Lang Hancock, “Boost mining confidence, Mr Lynch,”
The Australian, September 15, 1976, p. 10, as a letter to the editor.

Mr Lynch is right on target (9/11) in attacking the fifth columnists within certain trade unions. He should have followed this up by laying the same charge against those ecologist groupings who are being led by the same subversives.

As far as nervy bosses are concerned, he should remember that he has done nothing to remove the root cause of the nerves which can only be done by laying a solid foundation on which the restore confidence in mining, which is the foundation on which all civilisation rests.

To restore confidence, Mr Lynch should:

(1) Immediately remove from the statute book the 33 1/3rd Reserve Bank “No-interest-bearing” deposit.

(2) Give rights to mine and security of tenure right from the discovery to the production stage of minerals. At the moment they can be confiscated at any stage, even after millions have been spent on them.

(3) Make mines free of export licences.

(4) Undertake not to change the rules once the ball has bounced.

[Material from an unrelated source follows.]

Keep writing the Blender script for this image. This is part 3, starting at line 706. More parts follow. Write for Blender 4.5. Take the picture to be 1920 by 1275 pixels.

Reverting to (1) above: How can an investor have confidence when he knows that having run all the risks and raised some hundreds of millions of capital, he could be compelled at any moment to provide an additional one-third of risk capital and lodge it with the Reserve Bank, bearing no interest?

(2) above: How can Mr Lynch expect investors to have confidence if they know that after spending hundreds of millions of dollars in discovery and engineering studies there is no certainty that they are ever going to be issued with a right to mine, or be allowed to export their product after they have developed a mine and got it into production or be free of confiscation?

(3) above: How can Mr Lynch expect millions to be invested in a mine, if the end result is that they may not be allowed to export and sell the product?

(4) above: How can Mr Lynch expect investors to have confidence when they know that the Government may change the rules and add further burdening costs or crippling bureaucratic restrictions once they have established a successful mine?

Mr Snedden had a better understanding of the fundamentals of confidence-building when it was brought home to him very forcibly in New York on December 12, 1974. He then said: “I believe if the individual is successful, then the community is successful … I also believe that the discoverer should have the right to develop and exploit his discovery … Australia had to set some rules but those rules and rights must be outlines before the discovery occurs and all agreements that are made stand.”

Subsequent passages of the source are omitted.